There’s a t-shirt they sell to kayakers and sailors at the park headquarters for the Apostle Islands in Bayfield. It says: “The lake is in charge.
 

Mark Hoffman photo
That was the story on Little Lake Butte des Morts for the ninth annual Park-to-Park Paddle. The 30 mph wind gusts sweeping across the lake convince a lot of people that the 4-mile route from our launch at Shattuck Park in downtown Neenah to the early out at Fritse Park in the Town of Menasha is good enough.

Others, determined to complete the full 8.5 miles to Appleton’s Lutz Park, scatter based on their approach to navigation. Some B-line down river to take the shortest path between two windy points. Others head straight into the west wind to get to the lee shore, where land and buildings will block the gusts.

This less pleasant section of the Park-to-Park comes right after the fun part – stuffing more than 100 kayaks and canoes carrying 150-plus people into the Menasha Lock and smiling for photos.
Google map

Our route from Shattuck takes us out the Neenah channel, into Lake Winnebago and around the point of Doty Island and into the Fox – and into the teeth of the wind.

The trip through downtown Menasha collapses the eras.
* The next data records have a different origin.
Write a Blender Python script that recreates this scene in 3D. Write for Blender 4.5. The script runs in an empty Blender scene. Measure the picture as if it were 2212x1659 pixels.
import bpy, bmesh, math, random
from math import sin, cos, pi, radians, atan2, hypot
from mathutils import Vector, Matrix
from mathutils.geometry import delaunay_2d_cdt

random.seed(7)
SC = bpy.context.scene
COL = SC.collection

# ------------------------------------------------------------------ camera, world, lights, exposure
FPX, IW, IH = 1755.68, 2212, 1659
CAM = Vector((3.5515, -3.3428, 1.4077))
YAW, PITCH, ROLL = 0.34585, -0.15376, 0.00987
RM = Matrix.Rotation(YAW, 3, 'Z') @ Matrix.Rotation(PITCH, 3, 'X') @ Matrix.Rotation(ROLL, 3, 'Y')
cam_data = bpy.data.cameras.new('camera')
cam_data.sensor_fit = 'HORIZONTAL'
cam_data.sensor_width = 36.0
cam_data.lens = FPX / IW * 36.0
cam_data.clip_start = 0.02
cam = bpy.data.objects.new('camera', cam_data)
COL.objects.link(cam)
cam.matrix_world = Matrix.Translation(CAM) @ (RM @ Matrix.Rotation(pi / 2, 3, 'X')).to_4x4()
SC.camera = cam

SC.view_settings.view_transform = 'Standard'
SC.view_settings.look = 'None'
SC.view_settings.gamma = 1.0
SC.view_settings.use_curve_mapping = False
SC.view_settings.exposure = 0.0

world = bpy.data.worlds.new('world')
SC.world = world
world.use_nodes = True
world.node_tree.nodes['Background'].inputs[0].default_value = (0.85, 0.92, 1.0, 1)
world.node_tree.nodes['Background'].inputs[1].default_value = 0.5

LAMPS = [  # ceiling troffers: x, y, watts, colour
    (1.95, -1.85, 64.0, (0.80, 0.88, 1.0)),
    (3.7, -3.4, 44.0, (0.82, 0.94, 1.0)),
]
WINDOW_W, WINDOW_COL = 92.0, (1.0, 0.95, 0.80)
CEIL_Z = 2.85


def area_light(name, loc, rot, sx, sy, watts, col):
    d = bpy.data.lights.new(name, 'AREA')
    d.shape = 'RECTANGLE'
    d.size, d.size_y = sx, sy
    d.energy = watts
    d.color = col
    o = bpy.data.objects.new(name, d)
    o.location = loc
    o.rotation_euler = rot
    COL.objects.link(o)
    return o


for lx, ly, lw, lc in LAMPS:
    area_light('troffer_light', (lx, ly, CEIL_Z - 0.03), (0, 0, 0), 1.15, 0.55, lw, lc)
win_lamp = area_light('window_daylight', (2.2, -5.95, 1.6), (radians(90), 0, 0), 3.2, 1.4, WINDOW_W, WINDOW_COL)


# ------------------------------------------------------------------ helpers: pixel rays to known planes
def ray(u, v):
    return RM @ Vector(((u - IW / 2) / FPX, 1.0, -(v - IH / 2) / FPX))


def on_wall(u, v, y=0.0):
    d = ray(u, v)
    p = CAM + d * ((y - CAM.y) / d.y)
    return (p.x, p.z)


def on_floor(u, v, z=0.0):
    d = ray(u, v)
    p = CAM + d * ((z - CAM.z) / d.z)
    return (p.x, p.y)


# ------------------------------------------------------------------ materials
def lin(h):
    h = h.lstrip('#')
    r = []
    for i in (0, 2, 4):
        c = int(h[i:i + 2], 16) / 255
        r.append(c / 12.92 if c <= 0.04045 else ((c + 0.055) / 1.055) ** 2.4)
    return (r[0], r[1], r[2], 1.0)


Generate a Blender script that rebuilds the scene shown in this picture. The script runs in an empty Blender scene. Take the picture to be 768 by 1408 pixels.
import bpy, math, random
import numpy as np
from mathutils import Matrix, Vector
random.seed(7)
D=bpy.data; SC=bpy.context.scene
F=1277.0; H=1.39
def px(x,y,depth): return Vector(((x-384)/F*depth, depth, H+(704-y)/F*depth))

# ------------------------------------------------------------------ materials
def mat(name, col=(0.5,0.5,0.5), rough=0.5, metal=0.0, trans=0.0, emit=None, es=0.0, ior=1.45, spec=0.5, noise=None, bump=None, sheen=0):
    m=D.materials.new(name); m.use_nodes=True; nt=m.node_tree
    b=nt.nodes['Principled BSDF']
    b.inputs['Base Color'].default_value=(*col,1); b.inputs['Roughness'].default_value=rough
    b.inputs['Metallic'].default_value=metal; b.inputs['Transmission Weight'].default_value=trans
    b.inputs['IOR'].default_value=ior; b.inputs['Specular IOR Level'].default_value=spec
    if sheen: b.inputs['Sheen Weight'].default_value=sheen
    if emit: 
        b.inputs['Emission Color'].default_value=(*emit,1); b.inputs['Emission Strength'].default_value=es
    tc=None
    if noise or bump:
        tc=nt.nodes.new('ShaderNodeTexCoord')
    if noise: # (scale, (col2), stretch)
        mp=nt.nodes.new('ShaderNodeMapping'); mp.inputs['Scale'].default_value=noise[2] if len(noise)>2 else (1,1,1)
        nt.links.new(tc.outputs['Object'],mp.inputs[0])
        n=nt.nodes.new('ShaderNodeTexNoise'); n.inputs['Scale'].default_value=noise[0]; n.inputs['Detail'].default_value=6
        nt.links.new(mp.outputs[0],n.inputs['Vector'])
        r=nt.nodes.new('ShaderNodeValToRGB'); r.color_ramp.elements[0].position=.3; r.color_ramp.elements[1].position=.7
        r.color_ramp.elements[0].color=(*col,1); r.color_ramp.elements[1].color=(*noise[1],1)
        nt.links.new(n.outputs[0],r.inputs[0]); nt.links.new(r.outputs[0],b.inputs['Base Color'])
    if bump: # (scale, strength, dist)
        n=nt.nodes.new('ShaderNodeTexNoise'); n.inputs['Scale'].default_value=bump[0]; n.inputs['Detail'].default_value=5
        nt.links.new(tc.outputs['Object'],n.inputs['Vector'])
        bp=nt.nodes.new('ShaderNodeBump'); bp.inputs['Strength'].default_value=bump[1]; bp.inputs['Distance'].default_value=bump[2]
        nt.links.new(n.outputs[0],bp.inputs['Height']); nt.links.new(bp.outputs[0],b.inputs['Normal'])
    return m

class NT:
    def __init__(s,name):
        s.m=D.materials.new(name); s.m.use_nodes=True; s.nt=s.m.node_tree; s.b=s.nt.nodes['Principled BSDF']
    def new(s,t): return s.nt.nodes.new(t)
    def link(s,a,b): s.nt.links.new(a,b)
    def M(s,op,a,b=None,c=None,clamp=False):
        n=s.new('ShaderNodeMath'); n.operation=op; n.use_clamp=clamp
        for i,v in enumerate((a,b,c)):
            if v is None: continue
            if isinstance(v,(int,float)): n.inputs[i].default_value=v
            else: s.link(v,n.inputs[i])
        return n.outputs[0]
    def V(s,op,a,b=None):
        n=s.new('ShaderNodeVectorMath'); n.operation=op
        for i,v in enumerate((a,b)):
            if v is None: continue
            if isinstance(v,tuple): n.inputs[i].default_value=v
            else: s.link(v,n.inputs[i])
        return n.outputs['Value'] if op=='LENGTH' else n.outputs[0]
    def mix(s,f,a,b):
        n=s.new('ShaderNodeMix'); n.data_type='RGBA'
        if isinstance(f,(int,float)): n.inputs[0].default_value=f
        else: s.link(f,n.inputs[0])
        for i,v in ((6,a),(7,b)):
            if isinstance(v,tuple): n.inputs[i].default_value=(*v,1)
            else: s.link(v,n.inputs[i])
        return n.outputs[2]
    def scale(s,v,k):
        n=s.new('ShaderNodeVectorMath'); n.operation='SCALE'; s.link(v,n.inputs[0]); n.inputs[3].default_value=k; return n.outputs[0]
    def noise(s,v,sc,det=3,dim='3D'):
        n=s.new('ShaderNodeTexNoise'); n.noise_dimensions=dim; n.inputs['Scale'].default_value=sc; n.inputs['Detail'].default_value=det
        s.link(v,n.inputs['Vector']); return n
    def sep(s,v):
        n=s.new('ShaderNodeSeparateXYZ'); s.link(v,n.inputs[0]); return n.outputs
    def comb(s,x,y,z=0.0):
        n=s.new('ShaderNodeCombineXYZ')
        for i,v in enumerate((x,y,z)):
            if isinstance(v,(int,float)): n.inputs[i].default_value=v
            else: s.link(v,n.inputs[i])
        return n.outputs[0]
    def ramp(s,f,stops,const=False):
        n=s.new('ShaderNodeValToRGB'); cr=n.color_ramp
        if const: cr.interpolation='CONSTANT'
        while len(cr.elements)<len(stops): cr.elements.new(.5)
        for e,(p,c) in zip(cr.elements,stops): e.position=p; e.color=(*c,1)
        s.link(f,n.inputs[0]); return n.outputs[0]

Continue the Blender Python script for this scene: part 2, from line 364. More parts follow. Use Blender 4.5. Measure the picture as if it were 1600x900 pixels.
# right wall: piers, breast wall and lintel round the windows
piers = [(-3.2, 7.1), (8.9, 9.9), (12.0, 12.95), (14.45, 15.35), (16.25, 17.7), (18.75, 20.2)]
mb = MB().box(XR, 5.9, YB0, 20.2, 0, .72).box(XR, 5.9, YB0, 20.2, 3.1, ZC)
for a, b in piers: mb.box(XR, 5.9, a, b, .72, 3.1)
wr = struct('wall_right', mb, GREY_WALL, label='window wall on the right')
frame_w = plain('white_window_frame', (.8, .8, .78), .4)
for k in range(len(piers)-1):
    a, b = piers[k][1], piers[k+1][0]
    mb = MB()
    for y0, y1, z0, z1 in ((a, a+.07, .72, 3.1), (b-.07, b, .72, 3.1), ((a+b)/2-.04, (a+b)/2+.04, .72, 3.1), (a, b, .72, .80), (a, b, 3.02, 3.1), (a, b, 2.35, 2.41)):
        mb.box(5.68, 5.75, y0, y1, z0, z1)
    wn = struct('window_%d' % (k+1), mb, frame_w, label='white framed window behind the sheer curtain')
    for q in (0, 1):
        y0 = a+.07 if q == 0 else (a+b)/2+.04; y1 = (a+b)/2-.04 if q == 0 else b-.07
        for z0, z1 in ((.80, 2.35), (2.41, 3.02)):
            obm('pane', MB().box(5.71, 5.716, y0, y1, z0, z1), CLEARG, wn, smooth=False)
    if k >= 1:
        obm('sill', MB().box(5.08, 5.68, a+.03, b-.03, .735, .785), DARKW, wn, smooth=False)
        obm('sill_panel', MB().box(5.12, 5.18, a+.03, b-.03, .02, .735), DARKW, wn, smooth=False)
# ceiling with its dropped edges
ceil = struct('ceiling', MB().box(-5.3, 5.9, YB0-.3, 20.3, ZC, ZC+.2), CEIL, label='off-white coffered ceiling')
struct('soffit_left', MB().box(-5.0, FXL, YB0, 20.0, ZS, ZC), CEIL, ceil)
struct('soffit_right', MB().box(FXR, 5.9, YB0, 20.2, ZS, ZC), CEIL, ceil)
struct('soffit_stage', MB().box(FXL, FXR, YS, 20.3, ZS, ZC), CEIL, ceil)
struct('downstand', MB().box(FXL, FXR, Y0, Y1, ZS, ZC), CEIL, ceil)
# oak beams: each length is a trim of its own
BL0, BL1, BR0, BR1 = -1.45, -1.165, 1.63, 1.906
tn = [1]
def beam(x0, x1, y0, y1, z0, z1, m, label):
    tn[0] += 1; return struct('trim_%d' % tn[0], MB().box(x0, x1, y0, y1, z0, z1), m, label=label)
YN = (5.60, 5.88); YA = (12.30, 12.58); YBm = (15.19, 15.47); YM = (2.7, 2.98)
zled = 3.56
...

Paper mills, a smattering of surviving retail and riverside retirement condos stand side by side. Then it’s through the lock and out into Little Lake Butte des Morts. Don’t be deceived by the “little” in its name. It can harness the wind with the biggest of them.

Directing the arriving traffic that morning, I could see trouble coming. A lot of the vehicles were packing small river boats. They’re made for going with the current and bouncing off rocks, not for tracking through a crosswind. The result was a lot of tuckered paddlers.

A few of them get wet. I heard stories of at least five boats capsizing.

Thanks to the certified instructors from Northeast Wisconsin Paddlers and patrol boats from the Outagamie County Sheriff’s Department and Appleton Fire Department, everyone gets help quickly and no one is injured.

Despite all of the misfortunes I describe here, this was a good time, certainly for me and I think for most.

You can find out why from another t-shirt: “A bad day on the water is better than a good day at work.”